I’m being a big glib. Technically the made cereal boxes to stay afloat, more detailed founding story here if you aren’t familiar.
Slack’s founding story. Fun fact, SLACK is actually an acronym for Searchable Log of All Communication and Knowledge.
Twitter’s founding story has a great book about it.
Or as we call them: venture studios. I have a theory that far more startups than folks realize were actually started in this way but as they took off the revisionist history founder narrative took over. What’s more exciting? To say “I was uniquely positioned to solve this problem, investors should give me money” or “yeah well I was paid to look through ideas and research them deeply and this idea is pretty good so please give me money.” Examples of companies that came out of venture studios: Uber, LinkedIn, Giphy, Bitly, Zynga, Medium, Foursquare.
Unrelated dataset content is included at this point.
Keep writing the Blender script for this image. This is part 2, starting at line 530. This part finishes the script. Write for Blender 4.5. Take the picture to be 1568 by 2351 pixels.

This could be from serious industry sources or from silly lists. This past post has some good examples of sources that will likely be the origin of some of our 2026 investments.
This might seem ironic given I work at a venture fund, but it’s more that if you take someone’s money you have a lot of obligations and that’s not what I’m looking to do with a side project.
An example of an idea that must have made sense at the time but now I’m just like…what was I thinking here? Insurance for AGI wiping out humanity. Sort of genius because you wouldn’t have to ever pay out claims (there would be no users left!) but also pretty dumb because this doesn’t seem like it anyone is dumb enough to pay money for this. Also I’m no lawyer but I imagine this rife with legal concerns.
The other big themes that show up: racing and sneaker related ideas.